Di siffatto animo sia il mio storico.
In quanto poi alla lingua ed allo stile, ei non si armi di asprezza, di veemenza, di continuo periodare, di stringato argomentare, e di altre ciarpe rettoriche, ma si disponga più riposatamente, e si metta a scrivere. Il pensiero sia ordinato e pieno, la dizione chiara e polita, e che scolpisca il subietto. Perocchè come alla mente dello scrittore proponemmo due scopi, la libertà e la verità; così al suo stile proponiamo un solo scopo, il dir chiaro, il narrare con lucentezza, usando parole non viete o disusate, nè di mercato o di taverna, ma tali che sieno intese dal popolo, e lodate dalla gente colta. L’ornamento delle figure abbia certa modestia, e specialmente certa naturalezza: se no, il discorso sarà come cibo non condito, ma insalato.
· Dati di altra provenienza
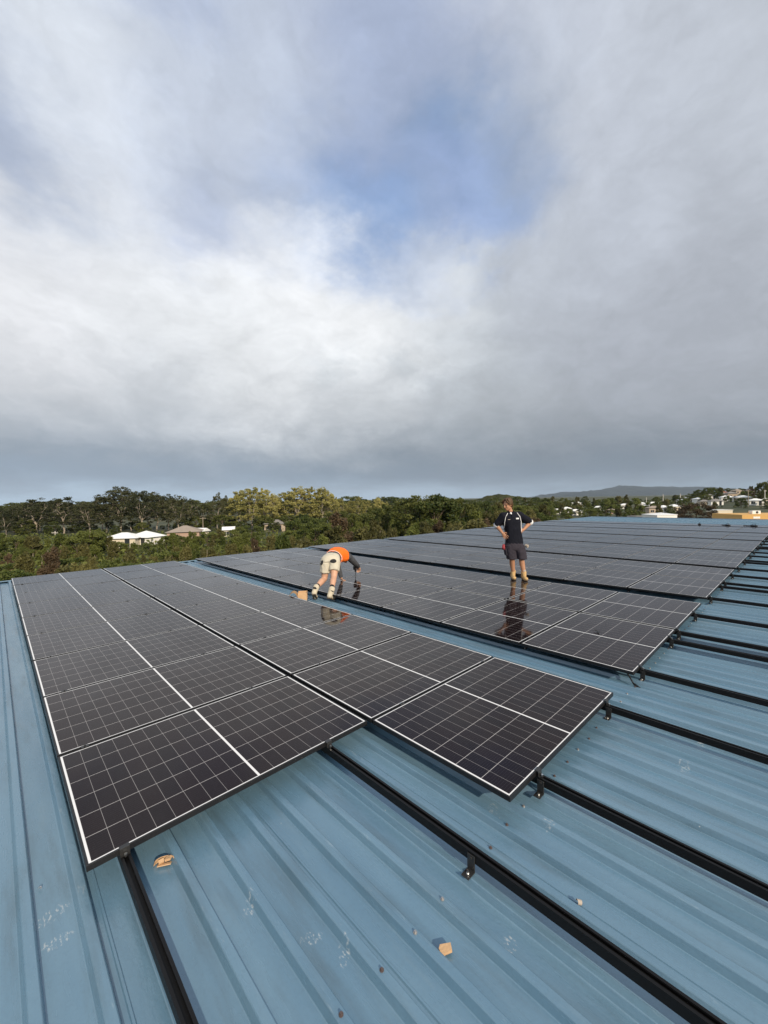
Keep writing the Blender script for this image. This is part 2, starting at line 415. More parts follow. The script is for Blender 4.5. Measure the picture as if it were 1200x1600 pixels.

La mente tocchi alcun che del poetico quando si solleva a raccontar di grandi avvenimenti, specialmente battaglie terrestri e navali, chè allora un cotal vento poetico deve gonfiar le vele e far volare la nave su l’acqua. Ma la dizione vada per terra: si sollevi sì con la bellezza e la grandezza delle cose che narra, ma rimanga sempre eguale a sè stessa, non imbizzarisca, non gonfi inopportunamente, perchè allora v’è grandissimo pericolo che non aggiri il capo, e non si cada nel furore poetico: onde bisogna ubbidire al freno, e stare in cervello, chè il vincer la mano è brutto fallo anche nello scrivere. È meglio che la mente stia a cavallo, e la elocuzione a piedi le si tenga alla sella, per non essere lasciata indietro nel corso.